- **Work to complete**: Select and reproduce each line of the listing below that bears the string "Blender".

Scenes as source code
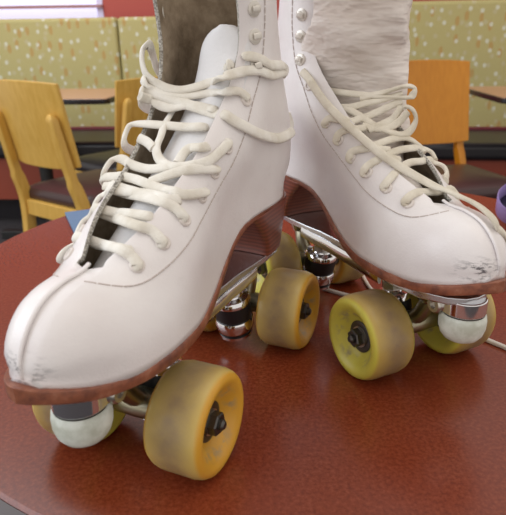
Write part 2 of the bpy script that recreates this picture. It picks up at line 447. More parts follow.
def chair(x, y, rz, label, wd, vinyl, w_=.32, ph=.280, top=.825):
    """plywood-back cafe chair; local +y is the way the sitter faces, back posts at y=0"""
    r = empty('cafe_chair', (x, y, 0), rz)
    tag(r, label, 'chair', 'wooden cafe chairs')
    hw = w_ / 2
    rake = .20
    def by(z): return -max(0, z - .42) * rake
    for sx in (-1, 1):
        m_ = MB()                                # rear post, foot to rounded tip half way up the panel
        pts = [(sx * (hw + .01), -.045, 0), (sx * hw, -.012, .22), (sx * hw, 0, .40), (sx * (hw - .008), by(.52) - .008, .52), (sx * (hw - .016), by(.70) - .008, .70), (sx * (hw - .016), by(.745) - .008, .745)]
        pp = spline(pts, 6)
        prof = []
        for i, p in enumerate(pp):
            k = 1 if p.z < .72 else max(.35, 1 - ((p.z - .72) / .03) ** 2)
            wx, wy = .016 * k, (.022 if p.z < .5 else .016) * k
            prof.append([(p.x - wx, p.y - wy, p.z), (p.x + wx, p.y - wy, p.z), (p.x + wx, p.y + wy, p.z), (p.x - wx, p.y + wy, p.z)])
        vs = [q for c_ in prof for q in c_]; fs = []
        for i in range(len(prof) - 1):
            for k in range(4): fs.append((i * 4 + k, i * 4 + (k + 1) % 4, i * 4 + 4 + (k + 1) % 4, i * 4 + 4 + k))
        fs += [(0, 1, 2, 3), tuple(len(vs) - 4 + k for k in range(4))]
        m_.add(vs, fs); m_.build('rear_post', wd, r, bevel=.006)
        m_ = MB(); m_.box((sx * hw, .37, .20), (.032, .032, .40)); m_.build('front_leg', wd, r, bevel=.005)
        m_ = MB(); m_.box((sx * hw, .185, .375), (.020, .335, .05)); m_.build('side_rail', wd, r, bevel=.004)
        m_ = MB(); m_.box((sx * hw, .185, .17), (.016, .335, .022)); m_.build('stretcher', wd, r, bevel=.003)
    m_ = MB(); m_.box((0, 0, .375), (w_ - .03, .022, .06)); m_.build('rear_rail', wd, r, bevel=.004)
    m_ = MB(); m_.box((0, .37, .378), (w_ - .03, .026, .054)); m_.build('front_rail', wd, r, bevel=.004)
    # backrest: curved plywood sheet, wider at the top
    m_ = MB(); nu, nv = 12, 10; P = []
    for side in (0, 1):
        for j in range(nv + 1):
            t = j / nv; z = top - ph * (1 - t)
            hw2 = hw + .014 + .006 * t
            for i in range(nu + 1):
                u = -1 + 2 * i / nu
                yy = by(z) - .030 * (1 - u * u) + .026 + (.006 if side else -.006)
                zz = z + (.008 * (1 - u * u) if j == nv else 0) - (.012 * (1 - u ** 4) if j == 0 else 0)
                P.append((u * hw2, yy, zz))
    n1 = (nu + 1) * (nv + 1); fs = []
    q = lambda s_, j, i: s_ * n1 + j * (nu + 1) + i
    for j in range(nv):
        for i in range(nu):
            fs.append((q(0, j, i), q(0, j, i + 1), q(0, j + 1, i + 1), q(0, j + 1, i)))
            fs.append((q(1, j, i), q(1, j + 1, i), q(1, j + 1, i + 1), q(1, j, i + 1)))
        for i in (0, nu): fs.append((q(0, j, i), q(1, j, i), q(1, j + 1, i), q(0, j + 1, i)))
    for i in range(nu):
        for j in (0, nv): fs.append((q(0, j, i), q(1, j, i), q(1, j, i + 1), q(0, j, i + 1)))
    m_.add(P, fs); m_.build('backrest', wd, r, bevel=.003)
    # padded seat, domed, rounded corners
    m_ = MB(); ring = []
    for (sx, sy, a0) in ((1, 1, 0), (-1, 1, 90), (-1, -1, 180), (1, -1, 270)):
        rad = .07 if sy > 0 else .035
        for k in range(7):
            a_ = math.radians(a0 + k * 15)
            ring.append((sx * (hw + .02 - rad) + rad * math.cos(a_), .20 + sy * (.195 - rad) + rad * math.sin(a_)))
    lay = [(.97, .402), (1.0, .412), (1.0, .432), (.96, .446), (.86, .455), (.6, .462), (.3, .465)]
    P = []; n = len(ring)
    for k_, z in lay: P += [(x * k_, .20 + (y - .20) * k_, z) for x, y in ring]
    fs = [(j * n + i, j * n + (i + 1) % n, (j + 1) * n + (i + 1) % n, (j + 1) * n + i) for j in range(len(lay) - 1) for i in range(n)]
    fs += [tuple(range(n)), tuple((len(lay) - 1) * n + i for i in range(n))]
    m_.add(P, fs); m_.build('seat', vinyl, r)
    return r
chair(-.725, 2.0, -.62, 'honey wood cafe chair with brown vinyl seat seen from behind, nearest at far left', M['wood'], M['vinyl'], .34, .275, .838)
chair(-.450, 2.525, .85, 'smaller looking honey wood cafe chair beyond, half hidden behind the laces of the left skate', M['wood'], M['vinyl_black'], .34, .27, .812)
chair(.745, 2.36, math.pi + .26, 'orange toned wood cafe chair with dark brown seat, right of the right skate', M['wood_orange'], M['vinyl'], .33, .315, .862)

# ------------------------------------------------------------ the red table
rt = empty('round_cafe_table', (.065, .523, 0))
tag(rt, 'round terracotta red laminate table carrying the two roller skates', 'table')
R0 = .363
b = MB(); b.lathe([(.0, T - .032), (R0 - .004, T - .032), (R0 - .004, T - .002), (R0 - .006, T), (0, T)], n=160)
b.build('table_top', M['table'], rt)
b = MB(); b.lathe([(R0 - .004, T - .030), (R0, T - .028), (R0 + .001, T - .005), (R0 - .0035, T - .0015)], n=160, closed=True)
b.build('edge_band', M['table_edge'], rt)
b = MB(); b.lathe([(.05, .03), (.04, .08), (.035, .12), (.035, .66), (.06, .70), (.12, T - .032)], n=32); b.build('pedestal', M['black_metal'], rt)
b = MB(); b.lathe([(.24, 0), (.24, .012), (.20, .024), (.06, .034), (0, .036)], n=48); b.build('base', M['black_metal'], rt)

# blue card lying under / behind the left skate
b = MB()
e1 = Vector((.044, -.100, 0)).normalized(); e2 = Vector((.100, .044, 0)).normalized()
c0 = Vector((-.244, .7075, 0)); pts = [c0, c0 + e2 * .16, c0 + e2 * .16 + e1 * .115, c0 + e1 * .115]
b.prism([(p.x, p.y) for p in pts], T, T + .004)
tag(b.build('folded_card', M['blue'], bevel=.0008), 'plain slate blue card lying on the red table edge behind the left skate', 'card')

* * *

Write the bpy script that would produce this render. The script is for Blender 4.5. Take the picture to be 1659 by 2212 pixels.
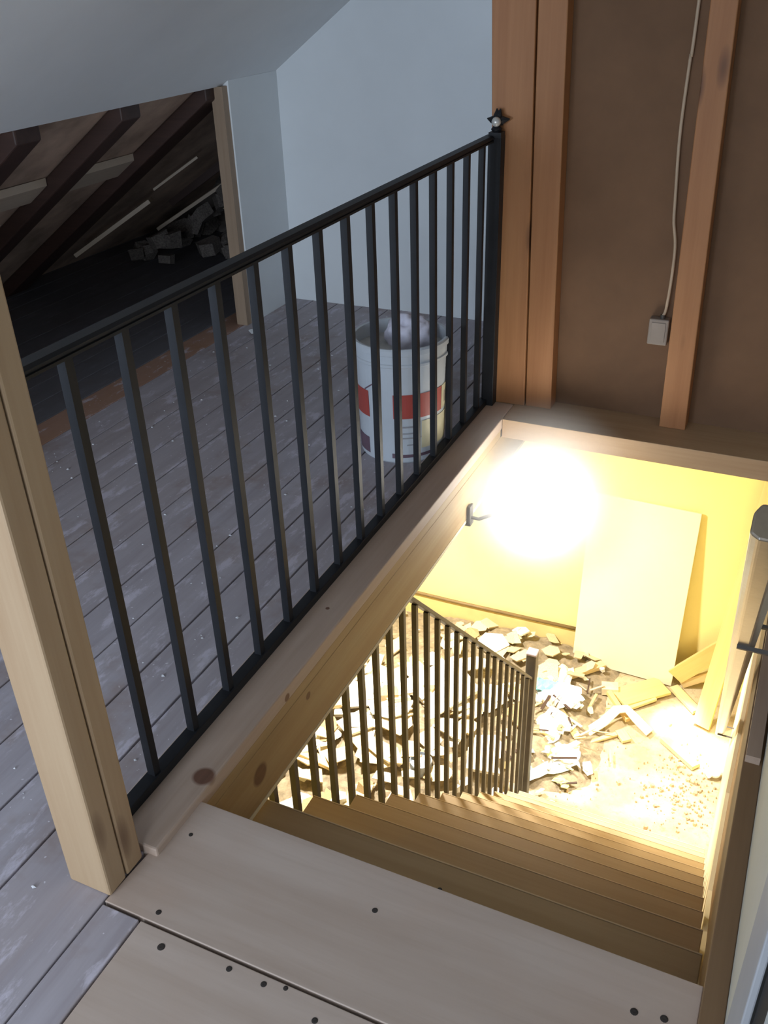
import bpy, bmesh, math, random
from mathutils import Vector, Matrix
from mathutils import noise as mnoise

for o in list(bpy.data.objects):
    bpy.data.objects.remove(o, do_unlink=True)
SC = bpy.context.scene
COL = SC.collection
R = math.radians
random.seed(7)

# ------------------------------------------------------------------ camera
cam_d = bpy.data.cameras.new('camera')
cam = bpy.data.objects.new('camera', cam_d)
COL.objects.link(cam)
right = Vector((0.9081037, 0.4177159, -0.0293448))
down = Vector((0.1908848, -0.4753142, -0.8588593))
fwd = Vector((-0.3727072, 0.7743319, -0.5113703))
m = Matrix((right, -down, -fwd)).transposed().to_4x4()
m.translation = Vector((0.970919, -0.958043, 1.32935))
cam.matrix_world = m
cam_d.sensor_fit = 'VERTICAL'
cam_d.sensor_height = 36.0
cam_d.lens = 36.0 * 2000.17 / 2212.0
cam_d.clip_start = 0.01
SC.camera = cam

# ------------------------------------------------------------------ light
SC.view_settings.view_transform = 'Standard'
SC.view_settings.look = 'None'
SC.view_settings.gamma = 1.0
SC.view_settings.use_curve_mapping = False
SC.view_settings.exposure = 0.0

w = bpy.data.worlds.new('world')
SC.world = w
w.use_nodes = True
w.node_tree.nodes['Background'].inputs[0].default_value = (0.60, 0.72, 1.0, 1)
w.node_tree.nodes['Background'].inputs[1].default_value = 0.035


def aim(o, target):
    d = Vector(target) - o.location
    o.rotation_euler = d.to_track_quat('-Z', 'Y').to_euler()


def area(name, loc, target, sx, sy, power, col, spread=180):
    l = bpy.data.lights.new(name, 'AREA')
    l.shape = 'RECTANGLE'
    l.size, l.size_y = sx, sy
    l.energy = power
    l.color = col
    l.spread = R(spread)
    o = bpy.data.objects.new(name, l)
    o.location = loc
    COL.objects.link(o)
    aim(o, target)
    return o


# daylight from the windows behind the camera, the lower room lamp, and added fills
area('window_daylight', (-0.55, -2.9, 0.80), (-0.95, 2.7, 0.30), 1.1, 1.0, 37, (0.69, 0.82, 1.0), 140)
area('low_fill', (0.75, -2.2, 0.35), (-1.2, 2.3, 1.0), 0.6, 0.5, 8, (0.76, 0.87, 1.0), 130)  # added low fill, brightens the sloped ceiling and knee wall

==

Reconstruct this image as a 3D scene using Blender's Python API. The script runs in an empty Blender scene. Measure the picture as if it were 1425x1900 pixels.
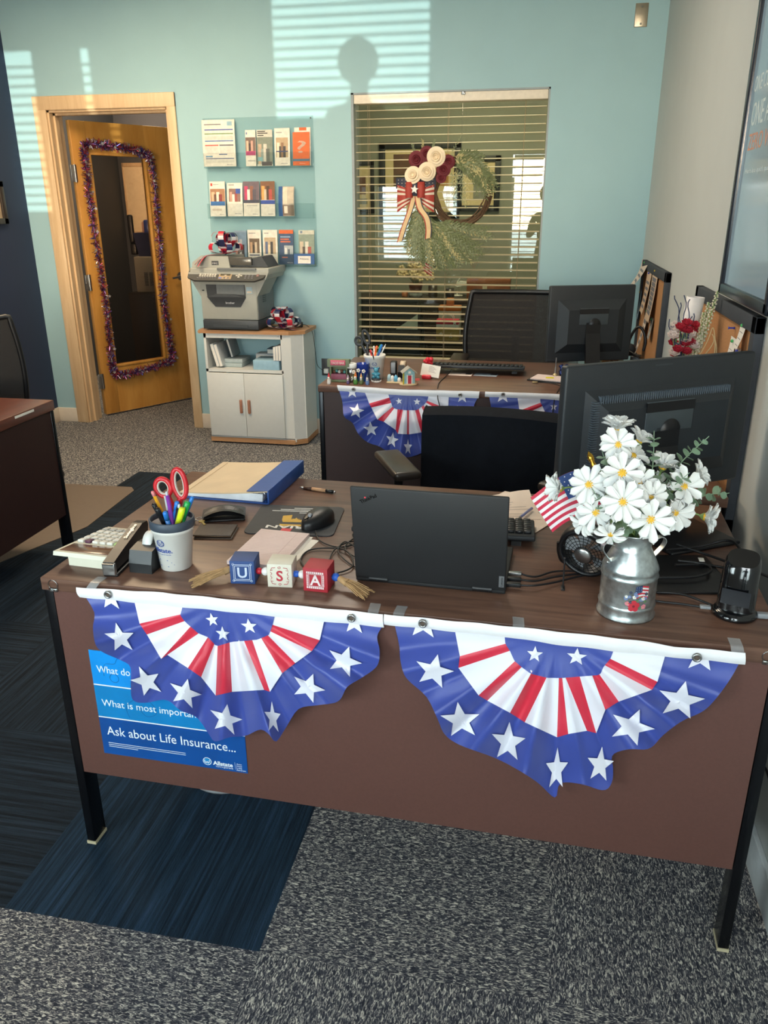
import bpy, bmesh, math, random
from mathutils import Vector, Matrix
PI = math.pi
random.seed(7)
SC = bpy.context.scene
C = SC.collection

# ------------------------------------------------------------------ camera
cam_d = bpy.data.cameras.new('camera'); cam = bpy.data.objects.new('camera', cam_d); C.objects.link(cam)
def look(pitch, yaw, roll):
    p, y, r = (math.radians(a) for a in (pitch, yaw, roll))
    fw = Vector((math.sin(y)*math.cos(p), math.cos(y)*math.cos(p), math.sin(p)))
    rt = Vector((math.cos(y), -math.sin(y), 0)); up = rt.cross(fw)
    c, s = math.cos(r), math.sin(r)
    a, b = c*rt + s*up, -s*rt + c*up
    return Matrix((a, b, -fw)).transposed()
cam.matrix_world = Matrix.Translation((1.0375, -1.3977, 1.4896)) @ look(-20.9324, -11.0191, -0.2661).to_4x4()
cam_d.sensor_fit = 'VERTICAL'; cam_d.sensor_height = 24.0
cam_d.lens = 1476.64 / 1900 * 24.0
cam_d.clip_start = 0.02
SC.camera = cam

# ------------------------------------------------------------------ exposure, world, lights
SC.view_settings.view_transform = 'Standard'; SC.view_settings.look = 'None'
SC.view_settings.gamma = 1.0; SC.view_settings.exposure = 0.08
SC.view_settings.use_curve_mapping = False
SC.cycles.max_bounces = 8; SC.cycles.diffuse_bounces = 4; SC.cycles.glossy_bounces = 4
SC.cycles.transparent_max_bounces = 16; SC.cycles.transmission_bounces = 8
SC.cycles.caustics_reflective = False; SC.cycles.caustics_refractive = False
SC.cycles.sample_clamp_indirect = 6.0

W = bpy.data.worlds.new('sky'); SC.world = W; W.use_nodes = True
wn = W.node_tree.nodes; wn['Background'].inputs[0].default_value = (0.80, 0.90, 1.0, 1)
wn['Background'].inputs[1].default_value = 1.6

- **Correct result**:
Write the bpy script that would produce this render. The script is for Blender 4.5. Take the picture to be 1659 by 2212 pixels.
Reconstruct this image as a 3D scene using Blender's Python API. The script runs in an empty Blender scene. Measure the picture as if it were 1425x1900 pixels.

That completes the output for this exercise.